Zurück in der Grube. Zwei weiß gekalkte Wände bilden von hier aus einem langen, zum Himmel offenen Gang, der über drei rechtwinklig angeordnete Ausgänge in das unwegsame Gelände führt. Peter Noever findet die Pfade mühelos, während das Kamerateam eines regionalen Fernsehsenders Mühe hat, die sperrige Ausrüstung durch das Gestrüpp zu fädeln. Gemeinsam ist den verstreuten Architekturen, dass Mensch, Natur und Raum in unerwarteten Konstellationen aufeinandertreffen. Aus den Löchern streng gerasterter Betonkuben wachsen junge Bäume, in den von Walter Pichler entworfenen „Sitzgruben“ sinkt man in die Perspektive eines Schwimmenden, den Boden auf Augenhöhe.
Zeitfragen
Auf diesem Gelände führt sich Peter Noever die Dinge vor Augen, die ihm etwas bedeuten. So finden sich in der Landschaft neben eigener Architektur auch Arbeiten anderer Künstler und Vorbilder. Beispielsweise die Replik eines Betonelements, das Rudolf M. Schindler 1939 in seinem „Kings Road House“ verbaute, ein frühes Beispiel für den künstlerischen Umgang mit industriell vorgefertigten Baustoffen. Durch dieses Nebeneinander architektonischer Ideen entsteht eine dreidimensionale Gedanken- und Gedächtniskarte, in der der Künstler weiter formt, sich wiederum von den entstehenden Räumen beeinflussen lässt.

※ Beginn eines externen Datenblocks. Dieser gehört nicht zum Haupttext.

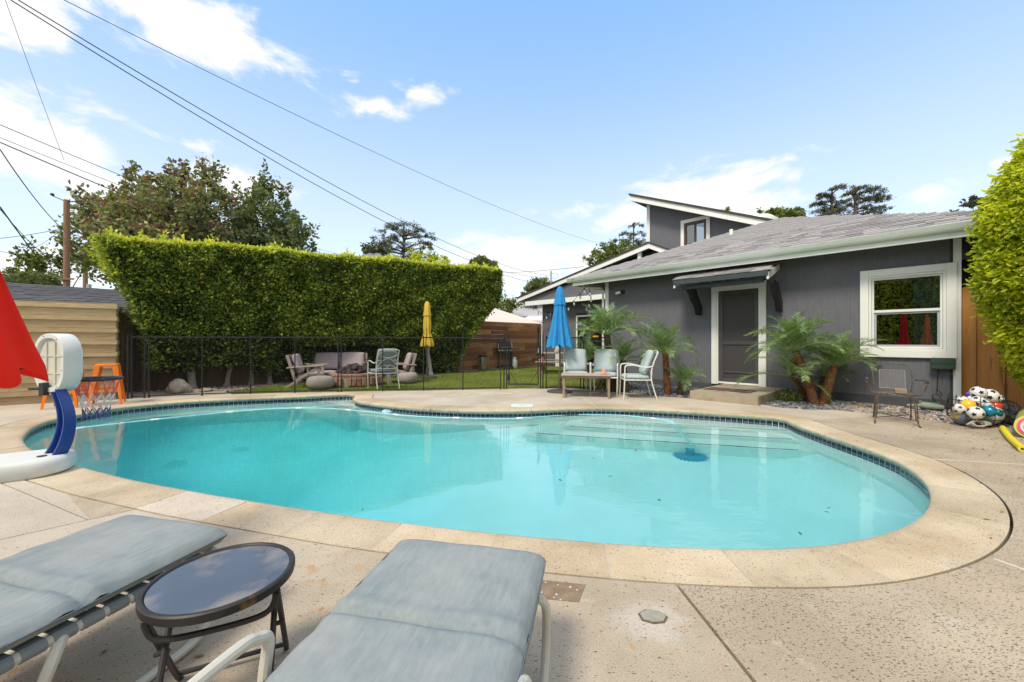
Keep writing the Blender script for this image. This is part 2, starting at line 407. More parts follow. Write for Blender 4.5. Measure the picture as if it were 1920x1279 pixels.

„Ich denke, dass vieles in der Architektur deshalb scheitert, weil man in einem Augenblick alle Dinge lösen will. Das funktioniert aber nicht. Man muss natürlich nicht dreißig Jahre lang an einem Haus bauen. Wenn es aber doch möglich ist, dann ist das schon eine Art Luxus und man kommt zu anderen Ergebnissen. Das geht dann ganz automatisch. Man sagt sich: Das müsste man jetzt hier oder das dort…und so weiter“, so Peter Noever in einem im Ausstellungskatalog dokumentierten Gespräch mit dem österreichischen Architekten Klaus Jürgen Bauer.

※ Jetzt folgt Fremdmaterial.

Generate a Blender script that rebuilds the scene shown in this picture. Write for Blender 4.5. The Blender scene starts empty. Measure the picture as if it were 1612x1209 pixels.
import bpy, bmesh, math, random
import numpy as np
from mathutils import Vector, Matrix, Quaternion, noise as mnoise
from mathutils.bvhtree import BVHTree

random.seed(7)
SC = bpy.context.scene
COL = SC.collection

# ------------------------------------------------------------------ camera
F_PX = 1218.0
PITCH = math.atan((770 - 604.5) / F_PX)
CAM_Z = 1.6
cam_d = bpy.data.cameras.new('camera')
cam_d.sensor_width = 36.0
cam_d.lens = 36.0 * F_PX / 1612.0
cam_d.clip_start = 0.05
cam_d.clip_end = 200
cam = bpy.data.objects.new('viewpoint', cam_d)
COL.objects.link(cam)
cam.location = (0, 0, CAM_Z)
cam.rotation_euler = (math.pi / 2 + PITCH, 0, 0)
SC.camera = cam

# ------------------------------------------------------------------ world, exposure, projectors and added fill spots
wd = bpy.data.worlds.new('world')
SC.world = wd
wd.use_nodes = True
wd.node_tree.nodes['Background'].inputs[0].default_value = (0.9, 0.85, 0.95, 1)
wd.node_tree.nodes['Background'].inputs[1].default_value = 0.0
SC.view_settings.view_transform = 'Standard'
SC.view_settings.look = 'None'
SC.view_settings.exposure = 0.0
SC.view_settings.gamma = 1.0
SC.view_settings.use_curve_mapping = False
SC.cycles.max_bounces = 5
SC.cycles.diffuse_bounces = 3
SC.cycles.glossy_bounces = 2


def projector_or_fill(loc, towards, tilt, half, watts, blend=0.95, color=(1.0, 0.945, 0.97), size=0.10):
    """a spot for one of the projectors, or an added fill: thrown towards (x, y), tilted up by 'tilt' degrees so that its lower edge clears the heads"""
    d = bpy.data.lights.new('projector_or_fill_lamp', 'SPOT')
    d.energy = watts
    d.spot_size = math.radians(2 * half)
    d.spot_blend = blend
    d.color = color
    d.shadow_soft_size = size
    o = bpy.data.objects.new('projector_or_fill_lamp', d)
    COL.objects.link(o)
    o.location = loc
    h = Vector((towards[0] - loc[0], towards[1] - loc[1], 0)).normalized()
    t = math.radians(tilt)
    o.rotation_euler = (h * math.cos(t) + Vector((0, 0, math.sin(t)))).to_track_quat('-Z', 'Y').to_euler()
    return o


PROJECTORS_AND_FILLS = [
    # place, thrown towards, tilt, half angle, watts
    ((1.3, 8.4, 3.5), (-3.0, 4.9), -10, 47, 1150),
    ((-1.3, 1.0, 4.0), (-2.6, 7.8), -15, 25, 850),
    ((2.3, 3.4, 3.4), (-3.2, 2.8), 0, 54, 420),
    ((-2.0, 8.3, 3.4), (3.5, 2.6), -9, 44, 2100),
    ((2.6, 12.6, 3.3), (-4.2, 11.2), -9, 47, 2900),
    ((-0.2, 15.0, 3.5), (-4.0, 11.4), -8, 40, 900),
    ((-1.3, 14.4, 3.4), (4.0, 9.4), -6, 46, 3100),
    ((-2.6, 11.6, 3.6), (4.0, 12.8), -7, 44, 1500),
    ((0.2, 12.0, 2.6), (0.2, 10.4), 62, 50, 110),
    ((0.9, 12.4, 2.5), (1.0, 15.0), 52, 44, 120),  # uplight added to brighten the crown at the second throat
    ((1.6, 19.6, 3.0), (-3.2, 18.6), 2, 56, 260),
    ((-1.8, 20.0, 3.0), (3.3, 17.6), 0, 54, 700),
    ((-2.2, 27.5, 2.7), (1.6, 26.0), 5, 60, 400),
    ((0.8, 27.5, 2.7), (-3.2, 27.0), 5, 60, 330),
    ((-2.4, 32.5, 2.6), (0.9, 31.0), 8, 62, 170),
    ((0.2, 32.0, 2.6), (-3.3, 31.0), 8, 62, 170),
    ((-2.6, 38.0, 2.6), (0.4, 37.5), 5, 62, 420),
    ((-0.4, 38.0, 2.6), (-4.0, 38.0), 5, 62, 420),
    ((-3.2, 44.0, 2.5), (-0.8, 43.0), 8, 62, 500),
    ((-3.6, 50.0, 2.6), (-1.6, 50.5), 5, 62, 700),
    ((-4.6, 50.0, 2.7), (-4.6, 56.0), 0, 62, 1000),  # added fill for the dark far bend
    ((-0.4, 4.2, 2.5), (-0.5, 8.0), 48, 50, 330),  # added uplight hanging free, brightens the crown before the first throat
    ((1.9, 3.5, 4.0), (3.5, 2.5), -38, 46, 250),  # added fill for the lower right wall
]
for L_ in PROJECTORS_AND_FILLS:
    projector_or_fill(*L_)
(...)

Die Sehnsucht, die diese über lange Jahre gewachsene Wechselbeziehung zwischen Ort und Architekt auslöst, illustriert, wie weit sich die Wunschvorstellung eines „freien Entwurfs“ von den Bedingungen des Bauens entfernt hat. Wettbewerbskriterien müssen erfüllt, Kosten und Zeitpläne eingehalten und ermüdend dicke Bauordnungen berücksichtigt werden. Auch in den 70er Jahren war „Die Grube“ bereits ein Versuch, den Konventionen des Bauens zu entkommen. Heute jedoch, wo die voranschreitende Zerstörung der Umwelt unhinterfragtes Neu-Bauen moralisch unmöglich macht, wirkt die Freiheit, die Peter Noever und „Die Grube“ verkörpern, wie ein verlorenes Gut.

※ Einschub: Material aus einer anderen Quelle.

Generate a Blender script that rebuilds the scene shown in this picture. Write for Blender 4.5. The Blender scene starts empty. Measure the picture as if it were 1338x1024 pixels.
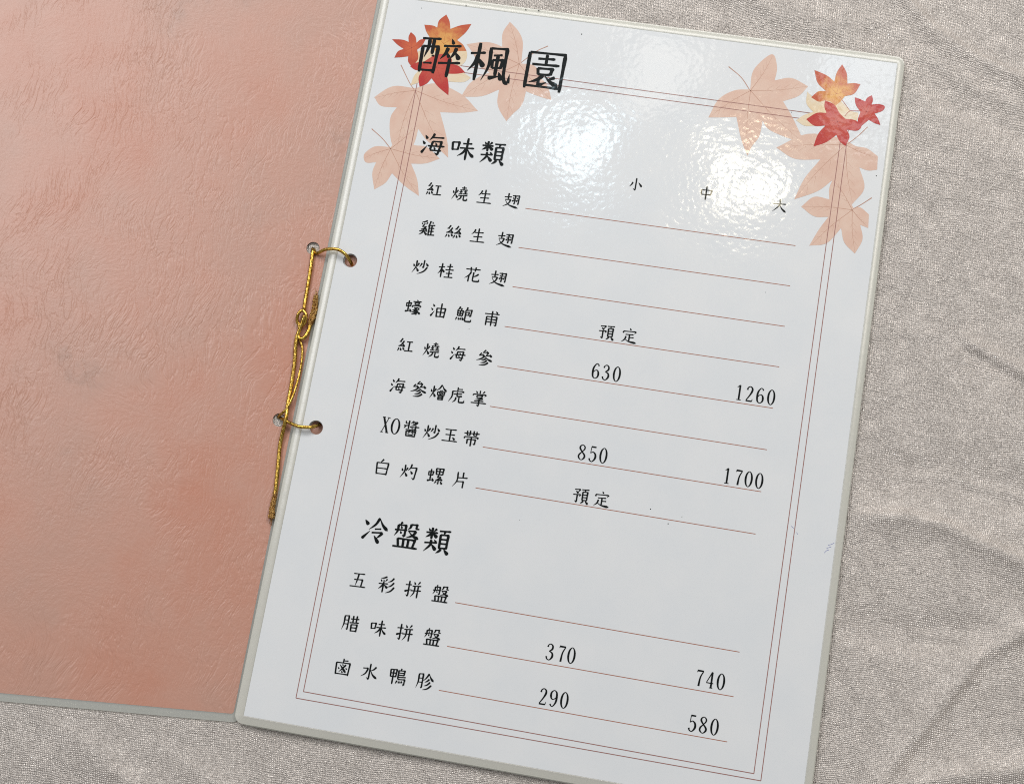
import bpy, bmesh, math, random
from mathutils import Vector, Matrix
from mathutils.geometry import tessellate_polygon
random.seed(7)
S = bpy.context.scene
COL = S.collection
MM = 0.001
ZP = 3.0            # top of the open page, mm above the table

# ---------------------------------------------------------------- camera
cam = bpy.data.cameras.new("camera")
cam.sensor_width = 36.0
cam.lens = 53.414
cam.clip_start = 0.01
cam.clip_end = 50.0
cam_o = bpy.data.objects.new("camera", cam)
COL.objects.link(cam_o)
R3 = Matrix(((0.9835361, -0.1531580, 0.0959138), (0.1698168, 0.9648195, -0.2007126), (-0.0617988, 0.2136958, 0.9749436)))
cam_o.matrix_world = Matrix.Translation((0.117744, -0.251344, 0.582731)) @ R3.to_4x4()
S.camera = cam_o

# ---------------------------------------------------------------- light of the room
S.view_settings.view_transform = 'Standard'
S.view_settings.look = 'None'
S.view_settings.exposure = -0.08
S.view_settings.gamma = 1.0
S.view_settings.use_curve_mapping = False
w = bpy.data.worlds.new("World")
S.world = w
w.use_nodes = True
nt = w.node_tree
bg = nt.nodes['Background']
geo = nt.nodes.new('ShaderNodeNewGeometry')
sep = nt.nodes.new('ShaderNodeSeparateXYZ')
ramp = nt.nodes.new('ShaderNodeValToRGB')      # pale ceiling overhead, duller walls towards the horizon
tc = nt.nodes.new('ShaderNodeTexCoord')
nt.links.new(tc.outputs['Generated'], sep.inputs[0])
nt.links.new(sep.outputs['Z'], ramp.inputs[0])
cr = ramp.color_ramp
# duller again right overhead, where the photographer leans over the table
cr.elements[0].position = 0.0; cr.elements[0].color = (0.20, 0.18, 0.165, 1)
cr.elements[1].position = 1.0; cr.elements[1].color = (0.30, 0.31, 0.32, 1)
for p, c in ((0.25, (0.62, 0.60, 0.58)), (0.55, (1.0, 1.0, 1.0)), (0.80, (1.0, 1.01, 1.03)), (0.93, (0.55, 0.565, 0.58))):
    e = cr.elements.new(p); e.color = (*c, 1)
nt.links.new(ramp.outputs[0], bg.inputs['Color'])
bg.inputs['Strength'].default_value = 0.36

def ceiling_lamp(name, x, y, z, r, power, col, sx=None):
    l = bpy.data.lights.new(name, 'AREA')
    l.shape = 'DISK'; l.size = 2*r; l.energy = power; l.color = col
    o = bpy.data.objects.new(name, l); COL.objects.link(o)
    o.location = (x, y, z)
    d = Vector((0.1, -0.1, 0)) - Vector((x, y, z))
    o.rotation_euler = d.to_track_quat('-Z', 'Y').to_euler()
    return o
# lamps hang about two metres over the table; each shows as a glint in the page
ceiling_lamp('ceiling_lamp', -0.096, 0.746, 2.0, 0.070, 0.62, (0.70, 0.90, 1.0))
ceiling_lamp('ceiling_lamp', 0.200, 0.725, 2.0, 0.050, 0.52, (1.0, 0.90, 0.66))
ceiling_lamp('ceiling_lamp', 0.037, 0.922, 2.0, 0.09, 0.22, (1.0, 0.95, 0.86))
ceiling_lamp('ceiling_lamp', 0.380, 0.942, 2.0, 0.07, 0.16, (0.90, 0.97, 1.0))
# unseen panels added for directional shading and bright film edges: left, far, right
def panel(x, y, z, sx, sy, power, col):
    k = bpy.data.lights.new('added_panel', 'AREA')
    k.shape = 'RECTANGLE'; k.size = sx; k.size_y = sy; k.energy = power; k.color = col
    ko = bpy.data.objects.new('added_panel', k); COL.objects.link(ko)
    ko.location = (x, y, z)
panel(-1.30, 0.95, 2.0, 0.6, 1.7, 29.0, (0.985, 0.99, 1.0))
panel(0.20, 1.95, 2.0, 2.4, 1.0, 58.0, (1.0, 0.98, 0.95))
panel(1.15, 0.95, 2.0, 0.5, 0.9, 13.0, (1.0, 0.95, 0.86))
S.cycles.filter_width = 1.05

# ---------------------------------------------------------------- brush lettering: strokes on a 100 x 100 body
PROF={ # (t, width factor)
'h':[(0,.66),(.1,.7),(.3,.6),(.7,.62),(.88,.86),(.96,1.02),(1,.5)],
'v':[(0,.8),(.06,1.12),(.2,1.0),(.6,.98),(.9,1.02),(1,.62)],
'p':[(0,.8),(.07,1.15),(.3,1.0),(.6,.8),(1,.12)],
'n':[(0,.3),(.25,.55),(.6,1.1),(.82,1.5),(.9,1.25),(1,.12)],
'd':[(0,.15),(.3,.75),(.7,1.3),(.9,1.2),(1,.55)],
't':[(0,.7),(.12,1.25),(.4,.9),(1,.12)],
'g':[(0,1.0),(.35,.8),(1,.08)],
'w':[(0,.9),(.5,.9),(.85,1.1),(1,.9)],
}
def lerp(pr,t):
    for (a,x),(b,y) in zip(pr,pr[1:]):
        if t<=b: return x+(y-x)*(t-a)/max(b-a,1e-9)
    return pr[-1][1]
def spline(P,n):
    """Catmull-Rom through points; P list of tuples (any dim)"""
    if len(P)==2:
        return [tuple(a+(b-a)*i/n for a,b in zip(*P)) for i in range(n+1)]
    closed=P[0]==P[-1]; out=[]
    Q=([P[-2]] if closed else [tuple(2*a-b for a,b in zip(P[0],P[1]))])+list(P)+([P[1]] if closed else [tuple(2*a-b for a,b in zip(P[-1],P[-2]))])
    for i in range(1,len(Q)-2):
        for k in range(n):
            t=k/n; out.append(tuple(.5*(2*b+(c-a)*t+(2*a-5*b+4*c-d)*t*t+(3*b-a-3*c+d)*t**3) for a,b,c,d in zip(*Q[i-1:i+3])))
    out.append(P[-1]); return out
def ribbon(pts,ws):
    L=[];R=[];n=len(pts)
    for i,(x,y) in enumerate(pts):
        a=pts[max(i-1,0)]; b=pts[min(i+1,n-1)]
        dx,dy=b[0]-a[0],b[1]-a[1]; l=math.hypot(dx,dy) or 1
        w=ws[i]/2; L.append((x-dy/l*w,y+dx/l*w)); R.append((x+dy/l*w,y-dx/l*w))
    return L,R
def strokes(txt,comp,box=(0,0,100,100)):
    X0,Y0,X1,Y1=box
    for s in txt.split(';'):
        f=s.split(); k=f[0]
        if k[0]=='@':
            a,b,c,d=map(float,f[1:])
            m=lambda u,v:(X0+(X1-X0)*u/100,Y0+(Y1-Y0)*v/100)
            yield from strokes(comp[k[1:]],comp,m(a,b)+m(c,d)); continue
        v=list(map(float,f[1:]))
        if k=='c':
            P=[(v[i],v[i+1],v[i+2]) for i in range(0,len(v),3)]
            yield k,P; continue
        yield k,[(X0+(X1-X0)*v[i]/100,Y0+(Y1-Y0)*v[i+1]/100) for i in range(0,len(v),2)]
def glyph(txt,comp,W=8.0):
    """-> list of ribbons (L,R)"""
    out=[]
    for k,P in strokes(txt,comp):
        if k=='c':
            S=spline(P,5 if len(P)>2 else 2)
            out.append(ribbon([p[:2] for p in S],[p[2]*1.3+.6 for p in S])); continue
        if k=='z':
            # horizontal leg, shoulder press, then the vertical leg
            (a,b,c)=P[:3]
            S=[tuple(a[j]+(b[j]-a[j])*i/6 for j in (0,1)) for i in range(7)]
            out.append(ribbon(S,[W*x for x in (.72,.7,.62,.6,.62,.75,.9)]))
            l=math.hypot(c[0]-b[0],c[1]-b[1]); ux,uy=(c[0]-b[0])/l,(c[1]-b[1])/l
            st=(b[0]-ux*W*.4,b[1]-uy*W*.4)
            S=[tuple(st[j]+(c[j]-st[j])*i/8 for j in (0,1)) for i in range(9)]
            out.append(ribbon(S,[W*x for x in (.5,1.15,1.1,.95,.9,.9,.92,1.0,.7)])); continue
        S=spline(P,4 if len(P)>2 else 8)
        ln=sum(math.dist(p,q) for p,q in zip(S,S[1:])); acc=0; ws=[]
        ww=W*(1 if ln>26 or k in'dgt' else .86)
        if k in 'd' : ww=W*min(1.15,max(.7,ln/20))
        for i,p in enumerate(S):
            if i: acc+=math.dist(p,S[i-1])
            ws.append(ww*lerp(PROF[k],acc/ln))
        out.append(ribbon(S,ws))
    return out
COMP = {
'water3': "d 30 6 72 24;d 4 36 46 52;t 10 98 84 56",
'fire': "d 10 30 26 50;p 92 22 68 50;p 54 4 52 50 2 98;d 58 56 96 84",
'bug': "v 14 20 18 52;z 14 22 82 18 76 46;h 18 48 78 45;v 47 0 47 84;t 4 92 90 80;d 72 66 96 92",
'silk': "p 54 2 36 18 14 28;h 14 28 46 25;p 80 18 50 44 8 58;h 8 58 76 52;d 64 36 92 60;p 20 70 14 82 0 94;d 42 68 52 88;d 68 62 94 80",
'fish': "p 40 0 28 16 4 30;h 32 14 66 12;p 66 12 58 22 48 30;v 16 30 20 66;z 16 31 84 28 78 64;v 49 30 49 64;h 20 48 78 46;h 19 65 80 62;p 14 76 2 98;d 34 76 42 94;d 56 74 66 92;d 76 70 98 92",
'rice': "d 18 10 36 34;p 84 6 62 34;h 2 46 98 40;v 50 0 50 98;p 48 46 32 66 2 88;d 54 46 96 80",
'page': "h 6 6 96 2;p 52 5 42 20;v 20 20 22 80;z 20 21 80 19 78 78;h 22 40 78 38;h 22 58 78 56;h 22 77 78 75;p 38 80 26 90 2 100;d 60 80 98 100",
'moon': "p 24 4 24 55 2 98;z 24 5 84 2 82 92;g 82 92 62 86;h 26 32 82 30;h 24 58 82 56",
'field': "v 12 10 18 94;z 12 11 88 8 82 92;v 50 10 50 90;h 16 50 84 48;h 18 90 82 88",
'feather': "z 4 12 44 8 40 94;g 40 94 26 86;d 12 28 26 42;t 8 68 36 48;z 54 10 96 6 92 94;g 92 94 78 86;d 62 26 76 40;t 58 66 86 46",
'dish': "v 16 10 22 84;z 16 12 86 9 80 84;v 40 12 41 84;v 60 11 60 84;h 0 90 100 84",
'wine': "h 4 6 96 2;p 40 6 40 28 26 58;v 62 5 62 46;h 62 50 76 50;v 12 26 16 98;z 12 27 88 24 84 98;h 28 72 70 70;h 16 92 84 90",
'tree': "h 4 30 92 24;v 52 0 50 99;p 50 30 36 54 2 76;d 56 40 92 62",
}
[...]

Diese Freiheit trifft den Kern eines Konflikts meiner Generation, die versucht, den puristischen Betonikonen ihrer Vorgänger abzuschwören, während sie gleichzeitig ihrem Zauber erliegt. Jede Pilgerfahrt zur Bruder-Klaus-Kapelle Peter Zumthors vertieft diese Kluft zwischen Wollen und Sollen ein wenig mehr. Aber warum bleibt in der „Grube“ die sonst damit einhergehende Mischung aus Ärger und Neid aus? Es liegt an der Anwesenheit des Künstlers, an der Zärtlichkeit, die seiner Verbindung zum Ort innewohnt. Gerade im Hinblick auf die Herausforderungen der Zukunft gilt es diese Beziehung in der eigenen Gedanken- und Gedächtniskarte festzuhalten, weil sie im Gegensatz zu atmosphärischem Sichtbeton, einen existenziellen Raum der Zuwendung, der Verantwortung und gegebenenfalls des Widerstandes (*) zu öffnen vermag.